At the LA Daily News, the first sign of transformation is clear from the outside. Literally. Taped on the glass doors of the building is an N2 poster, advertising something that no civilian, or non-journalist, walking in would understand. Many newspaper initiatives get no further than the posters tacked to every cubicle and wall throughout the building.

Luckily, at the Daily News and San Bernardino Sun, the changes go much deeper. Beginning in the past couple of weeks, the sites have begun displaying one- to three-column widgets on the front of their high school prep sports home pages. These widgets show the names of all the high schools in the paper’s coverage area, along with sports statistics and schedules for football and boys and girls basketball. Clicking on a sports team takes to the team’s individual community web site, served under the branded banner of the newspaper.

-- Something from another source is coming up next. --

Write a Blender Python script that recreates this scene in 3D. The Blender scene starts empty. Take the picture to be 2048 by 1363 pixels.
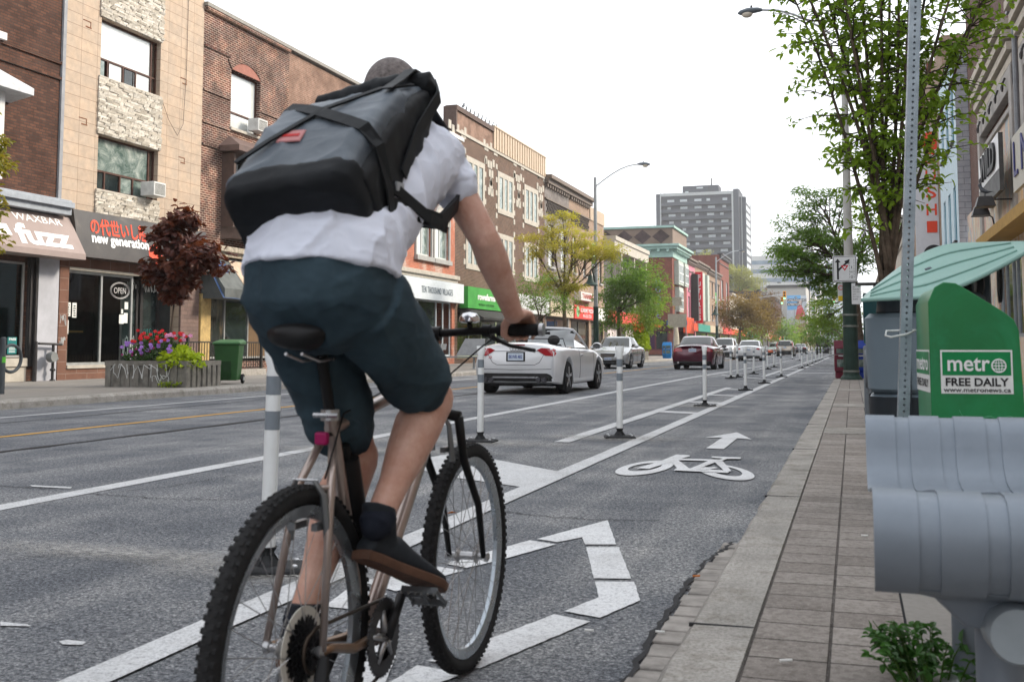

What you see there is still simple, but amazingly powerful and far-reaching. A community site, complete with social networking tools, built around a team. The statistics, articles, photos and videos are available to the newspaper editors, who can reverse publish them into the paper or the paper’s website with the click of a button. The platform can go two ways, with content from the newspaper eventually being pushed down to the community site level, along with hyper-local, targeted advertising.

Full disclosure–I’m fully involved in developing this technology solution, and I admit I’m biased here–but I think that this thing is going to fly. Imagine more community features, the addition of a dozen or more sports and the potential is huge. We’re talking many thousands of organized, online communities that value the newspaper’s brand who get a product specifically of interest to them.

More on these sites later, since there promises to be many updates as we move forward.

It’s exciting to see that papers like the Daily News and editors like Kaye are supporting initiatives that enlist the collective talents and energies of the communities they cover. The goal, as always, is to engage the community in meaningful communication and to provide the revenue that makes news-gathering and fact-checking possible.